Eğer şeffaflığın, hesap verilebilirliğin, liyakatin, yandaşlığın bitmesini, devlet düzeneğinin eşit şartlarda sizleri koşturmaya başlayan bir mekanizma olmasını istiyorsak değiştirmemiz gereken şey partili Cumhurbaşkanlığı hükümet sistemi. 1 yıl sonra çok önemli bir karar vereceksiniz. Ya bu ucube sistemin devamı dünyadan kopmuş, komşularının tümüyle kavgalı, 5 milyonun üzerinden mülteciyi getirmiş ve onlara dair bir fikri olmayan, yaptım oldu diyen ve Türkiye’de yaşayan insanların zenginleşmesini, iş bulmasını değil fakirliğin, yoksulluğun yönetildiği bir ülkeyi yaratan bu ucube sistemi tam da bizlerin, sizlerin oylarıyla değiştireceğiz. Ben bu değişikliğin olacağına kalpten inanıyorum.
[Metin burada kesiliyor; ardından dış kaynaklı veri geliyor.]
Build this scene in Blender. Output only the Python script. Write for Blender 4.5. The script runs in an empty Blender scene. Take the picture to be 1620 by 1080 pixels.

Şimdi niye esnaf geziyorum? İlk esnaf gezisine Antalya’dan başladım şimdi tekrar buradayım, gördüm ki büyük bir değişim var. Tarım o günden bugüne gerilemiş, hayvancılıkta meşgul olanda inanılmaz bir gerileme var, iş insanlarımızla da konuştuk. Antalya’nın misli misli büyümesi gerekirken tam tersine insanlarının zorlandığı bir Antalya gördüm. Uzun yıllardır politika yapan bir insanım Antalya’da bu kadar yoksulun olduğunu ilk defa görüyorum. İlk defa bu akşam pişirecek bir şeyim yok oruçluyum ne yapacağım diyen insanlar gördüm kulağıma eğilip. Üreten Türkiye’den çıktık yoksulluğun yönetildiği Türkiye ile karşı karşıyayız. Çünkü bu ucube sistemde hesap sorma durumunuz yok. Seçmen velinimet olmaktan çıktı bu anlayışı inşallah değiştireceğiz, bu iftar sofrasındaki dualarımız eşliğinde değiştireceğiz. Birinci önceliğimiz elbette bu istibdat rejiminden kurtulmaktır, hürriyete sahip çıkmaktır.”